We think that the entire college admissions process should be full of possibility, not something terrifying that drains the future of its excitement. We want to make sure your college admissions experience – from test prep to school selection to admissions — fulfills your needs and goals and opens the door to a bright future.

We think that the process looks different from every student. Some students will need more prep than others while some won’t need any prep. Some students won’t find the most competitive colleges fulfilling, even if they have the admissions profile to compete for an admissions spot. Others will discover ambitions that lead them to completely re-imagine what school would be the most rewarding for them.

We think there is a lot of bad advice out there that survives because families are terrified that their kids will somehow miss out on their futures as high school students. We aren’t interested in feeding the college admissions beast that drives so many families to pay for whatever service someone is willing to offer. Our mission is to help families see their options clearly (and there are a lot of options!) and make the best possible decisions about the entire college admissions process.

Best Practices

There are lot of options out there for “test prep" and college admissions. Some have big names and have been around forever (rhymes with Winston Laview). Many are your local school teachers who try to transfer their classroom skills over to the (strange) world of ACTs and SATs. Unfortunately, good intentions and expertise aren't the same thing. We understand that at the end of the day, you may not work with Breakaway. But you should insist that whoever you do work with follow some very sensible best practices.
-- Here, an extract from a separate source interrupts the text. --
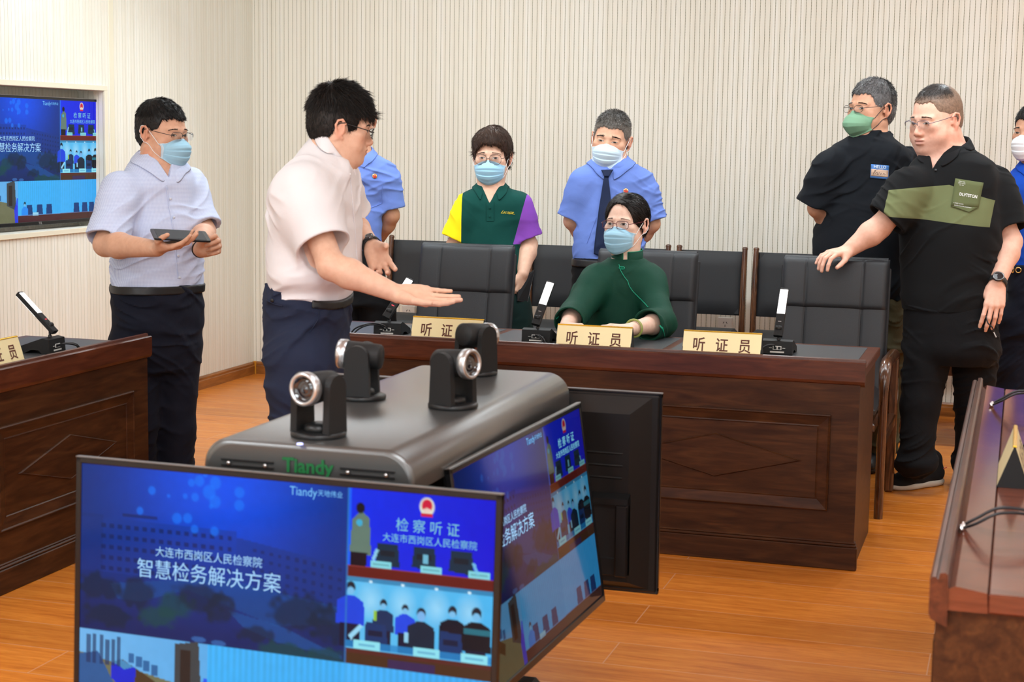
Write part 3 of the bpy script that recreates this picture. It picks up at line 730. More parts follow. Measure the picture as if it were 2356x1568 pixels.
# ------------------------------------------------------------------ televisions
# picture shown on every screen: colours per vertex of a fine grid, lettering as flat glyph meshes over it
SW, SH = 420, 236
def paint():
    u, v = np.meshgrid((np.arange(SW)+.5)/SW, (np.arange(SH)+.5)/SH)
    I = np.zeros((SH, SW, 3))
    L = lambda *c: np.array(lin(*c))
    pts = np.stack([u.ravel()*30, v.ravel()*17, u.ravel()*0], 1).astype(np.float32)
    n1 = vnoise(pts, .8, 1).reshape(SH, SW); n2 = vnoise(pts, 2.4, 2).reshape(SH, SW); n3 = vnoise(pts, .35, 3).reshape(SH, SW)
    def mixc(m, c): I[:] = I*(1-m[..., None])+c*m[..., None]
    def rect(x0, x1, y0, y1, c, a=1.):
        m = ((u >= x0) & (u < x1) & (v >= y0) & (v < y1))*a; mixc(m, L(*c))
    def ell(cx, cy, rx, ry, c, a=1., soft=.15):
        d = np.sqrt(((u-cx)/rx)**2+((v-cy)/ry)**2); mixc(np.clip((1-d)/soft, 0, 1)*a, L(*c))
    def poly(P, c, a=1.):
        m = np.zeros(u.shape, bool); n = len(P)
        for i in range(n):
            x0, y0 = P[i]; x1, y1 = P[(i+1) % n]
            m ^= ((y0 > v) != (y1 > v)) & (u < (x1-x0)*(v-y0)/((y1-y0) or 1e-9)+x0)
        mixc(m*a, L(*c))
    # main slide
    A, B = 2/3, 2/3
    g = np.exp(-((u-.36)/.22)**2-((v-.02)/.34)**2)
    I[:] = L(2, 42, 112)+(L(0, 78, 238)-L(2, 42, 112))*g[..., None]
    dk = np.clip((v-.42)/.25, 0, 1); mixc(dk*.55, L(0, 22, 62))
    rect(.0, .40, .21, .43, (6, 52, 142), .5); poly([(.0, .20), (.06, .2), (.06, .48), (0, .48)], (4, 40, 110), .4); rect(.11, .20, .185, .2, (2, 28, 84), .7)
    poly([(.40, .235), (.66, .30), (.66, .47), (.40, .40)], (8, 50, 130), .6)
    for r_ in range(5):
        for k in range(16): rect(.055+k*.0215, .066+k*.0215, .235+r_*.042, .252+r_*.042, (2, 28, 78), .7)
        for k in range(11): rect(.44+k*.0205, .449+k*.0205, .27+r_*.036+k*.004, .284+r_*.036+k*.004, (2, 28, 78), .55)
    poly([(.08, .47), (.36, .40), (.66, .46), (.66, .52), (.5, .56), (.28, .46), (.16, .53), (.10, .53)], (8, 78, 150), .55)
    poly([(.38, .52), (.52, .56), (.6, .61), (.66, .64), (.66, .655), (.5, .62), (.42, .58)], (14, 84, 160), .55)
    for (x, y, rx, ry, c) in ((.05, .49, .07, .06, 0), (.15, .50, .05, .08, 0), (.25, .53, .06, .06, 1), (.31, .49, .07, .07, 0), (.21, .58, .055, .05, 1), (.36, .52, .04, .07, 0), (.56, .50, .08, .08, 0), (.63, .53, .06, .08, 0), (.45, .60, .05, .04, 0), (.52, .65, .08, .035, 1), (.62, .65, .06, .04, 1), (.07, .6, .08, .05, 0)):
        d = np.sqrt(((u-x)/rx)**2+((v-y)/ry)**2)+n2*.35; mixc(np.clip((1-d)*3, 0, 1)*.75, L(*((0, 34, 58), (2, 66, 72))[c]))
    ell(.31, .65, .02, .012, (60, 120, 200), .5); ell(.36, .655, .02, .012, (60, 120, 200), .5)
    for (x, y, r_) in ((.185, .085, .011), (.285, .04, .01), (.305, .03, .014), (.345, .032, .016), (.33, .07, .018), (.345, .105, .016), (.295, .095, .011), (.27, .095, .007), (.405, .06, .014), (.405, .11, .014), (.228, .1, .005), (.155, .17, .01), (.25, .185, .014), (.277, .18, .013), (.295, .22, .011), (.345, .22, .012), (.335, .125, .006), (.32, .005, .006)):
        ell(x, y, r_, r_*16/9, (10, 120, 255), .55, .25)
    # right column, upper picture: blue hall
    x0, w = A, 1/3; X = lambda t: x0+w*t
    def cellbg(x0, x1, y0, y1, c0, c1):
        m = ((u >= x0) & (u < x1) & (v >= y0) & (v < y1)); t = np.clip((u-x0)/(x1-x0), 0, 1)[..., None]; I[m] = (L(*c0)*(1-t)+L(*c1)*t)[m]
    cellbg(A, 1, 0, 1/3, (0, 44, 235), (0, 14, 212)); rect(A, A+.006, 0, 1/3, (10, 110, 255), .6)
    ell(X(.54), .048, .018, .037, (225, 225, 205)); ell(X(.54), .044, .013, .026, (205, 24, 60)); rect(X(.50), X(.58), .072, .084, (205, 30, 60)); ell(X(.54), .060, .009, .008, (235, 205, 190))
    for cx in (.28, .53, .78): poly([(X(cx-.085), .275), (X(cx-.07), .2), (X(cx+.07), .2), (X(cx+.085), .285)], (4, 44, 66)); rect(X(cx-.05), X(cx+.05), .225, .245, (6, 18, 24), .7)
    poly([(X(.015), .24), (X(.03), .12), (X(.09), .085), (X(.15), .11), (X(.165), .25)], (96, 122, 110)); poly([(X(.02), .24), (X(.14), .24), (X(.13), .30), (X(.02), .30)], (14, 10, 26)); ell(X(.085), .075, .011, .022, (18, 14, 24)); ell(X(.08), .13, .008, .014, (60, 170, 210))
    for cx in (.235, .58, .9): rect(X(cx-.07), X(cx+.07), .268, .292, (130, 215, 228)); rect(X(cx-.055), X(cx+.055), .276, .284, (70, 130, 140), .5)
    rect(X(.525), X(.555), .225, .26, (120, 200, 230), .8); poly([(X(.17), .26), (X(.2), .22), (X(.22), .225), (X(.19), .27)], (150, 220, 240), .8); poly([(X(.85), .24), (X(.87), .235), (X(.9), .28), (X(.88), .28)], (120, 200, 230), .8)
    rect(A, 1, .293, 1/3, (98, 26, 20)); rect(A, 1, .293, .297, (140, 60, 60), .7)
    # right column, lower picture: pale wall with the group
    cellbg(A, 1, 1/3, 2/3, (92, 190, 240), (70, 180, 238)); rect(A, 1, 1/3, .352, (22, 100, 150), .7)
    for cx in (.17, .39, .62, .84): ell(X(cx), .42, .035, .08, (170, 225, 250), .6, .9); ell(X(cx), .348, .004, .006, (210, 240, 255))
    def person(cx, top, s, shirt, low=(8, 20, 50)):
        ell(X(cx), top+.02*s, .009*s, .019*s, (20, 30, 44)); ell(X(cx), top+.03*s, .007*s, .012*s, (120, 190, 235)); poly([(X(cx)-.008*s, top+.045*s), (X(cx)-.024*s, top+.06*s), (X(cx)-.026*s, top+.13*s), (X(cx)+.026*s, top+.13*s), (X(cx)+.024*s, top+.06*s), (X(cx)+.008*s, top+.045*s)], shirt); rect(X(cx)-.018*s, X(cx)+.018*s, top+.125*s, .6, low)
    person(.03, .35, 1.3, (14, 66, 220)); person(.26, .405, .95, (10, 46, 90)); rect(X(.19), X(.215), .455, .49, (150, 205, 60), .9); person(.41, .415, .9, (24, 70, 226)); person(.73, .40, 1.15, (4, 16, 34)); person(.89, .395, 1.3, (4, 14, 26)); rect(X(.81), X(.985), .478, .5, (30, 120, 140), .8)
    person(.52, .42, 1.25, (4, 34, 56)); ell(X(.52), .455, .010, .02, (120, 180, 235))
    for cx in (.21, .72): poly([(X(cx-.08), .6), (X(cx-.07), .50), (X(cx+.07), .505), (X(cx+.09), .6)], (6, 50, 104)); rect(X(cx-.05), X(cx+.05), .53, .55, (4, 14, 34), .8)
    rect(A, 1, .575, .60, (24, 130, 200), .8)
    for cx in (.15, .56, .88): rect(X(cx-.09), X(cx+.09), .572, .605, (140, 225, 240)); rect(X(cx-.06), X(cx+.06), .583, .594, (60, 140, 190), .6)
    poly([(X(.02), .56), (X(.1), .51), (X(.12), .52), (X(.04), .575)], (150, 215, 245)); rect(X(.41), X(.435), .52, .56, (150, 215, 245), .9)
    rect(A, 1, .605, 2/3, (70, 44, 26)); rect(A, 1, .605, .625, (84, 38, 34)); rect(X(.3), X(.62), .63, 2/3, (30, 30, 110), .5)
    # bottom row
    cellbg(0, 1/3, 2/3, 1, (110, 180, 235), (90, 170, 230)); cellbg(1/3, 2/3, 2/3, 1, (60, 176, 245), (56, 170, 240)); cellbg(A, 1, 2/3, 1, (66, 176, 245), (50, 165, 238))
    m = ((v > 2/3) & (u > 1/3)); I[m] *= (1+.10*np.sin(u*420)*np.clip(1-(v-2/3)*3, 0, 1))[m][:, None]
    poly([(0, .76), (.33, .86), (.33, 1), (0, 1)], (110, 112, 84)); poly([(0, .77), (.05, .75), (.14, 1), (0, 1)], (40, 90, 150)); poly([(.115, .77), (.20, .84), (.19, .89), (.11, .82)], (74, 56, 36))
    poly([(.085, .79), (.11, .77), (.15, .80), (.148, .86), (.11, .88), (.085, .85)], (16, 40, 205)); poly([(.09, .785), (.11, .77), (.145, .795), (.12, .81)], (70, 140, 190))
    for cx in (.02, .035, .055, .07, .085, .1): rect(cx, cx+.01, .69+.01*math.sin(cx*300), .80, (24, 50, 96), .8)
    for cx in (.13, .15, .17, .19): rect(cx, cx+.016, .74+(cx-.13)*.6, .78+(cx-.13)*.6, (30, 90, 150), .9)
    poly([(.25, .68), (.31, .66), (.32, .9), (.25, .86)], (60, 66, 70)); rect(.265, .29, .7, .86, (40, 30, 26), .9); poly([(.305, .9), (.325, .8), (.3333, .8), (.3333, 1), (.31, 1)], (0, 40, 240), .8)
    for (cx, bx) in ((.42, 1), (.50, 1), (.575, 1), (.80, 1), (.87, 1), (.93, 1)):
        poly([(cx-.024, .94), (cx-.02, .86), (cx+.02, .86), (cx+.026, .94)], (20, 60, 120))
    person((.385-A)*3, .83, 1.0, (40, 140, 240)); rect(1/3, A, .945, 1, (74, 40, 44)); rect(A, 1, .94, 1, (74, 44, 40)); rect(.445, .49, .925, .948, (150, 210, 235)); rect(1/3, 1, .94, .945, (120, 140, 200), .6)
    rect(A-.0012, A+.0012, 0, B, (40, 120, 190), .6); rect(A-.001, A+.001, B, 1, (90, 150, 210), .5)
    return np.clip(I*(1+.04*n2[..., None]), 0, 1)
_img = paint()
def screen_mesh(w, h):
    xs = (np.arange(SW))/(SW-1)*w; zs = -(np.arange(SH))/(SH-1)*h
    X, Z = np.meshgrid(xs, zs); V = np.stack([X.ravel(), np.full(X.size, -.0002), Z.ravel()], 1)
    i = np.arange(SH-1)[:, None]*SW+np.arange(SW-1)[None]; i = i.ravel()
    F = np.stack([i, i+SW, i+SW+1, i+1], 1).astype(np.int32); return V, F
TXT = {}
def emis(name, c, s=1.): TXT[name] = mat(name, (0, 0, 0), .3, emit=lin(*c), es=s); return TXT[name]
emis('screen_title', (160, 214, 255)); emis('screen_gold', (120, 200, 205)); emis('screen_logo', (110, 190, 245))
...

  1. The opportunity for regular assessments in addition to homework assignments and session work. Students should have the opportunity to work through exams in real test conditions. (No, a table at the local library doesn’t count)
  2. Real test materials. Both SAT and ACT have made some of their exams available. In addition to test-taking strategies, real material should be at the heart of any serious prep experience. If a tutor shows up with a Princeton Review book or some other "big brand" book under his arm, just keep in mind that you are paying for your student to learn how to succeed on that company's best guess at the SAT or ACT.
  3. Adaptable prep plans. Believe us, we get it: prep isn’t the most exciting way for a student to spend his or her time. There should always be opportunity for regular feedback and the opportunity to adjust plans accordingly. There is no need to make a top-notch math student sit for hours and hours of math prep or a strong reader spend hours alongside those who need a bit more attention.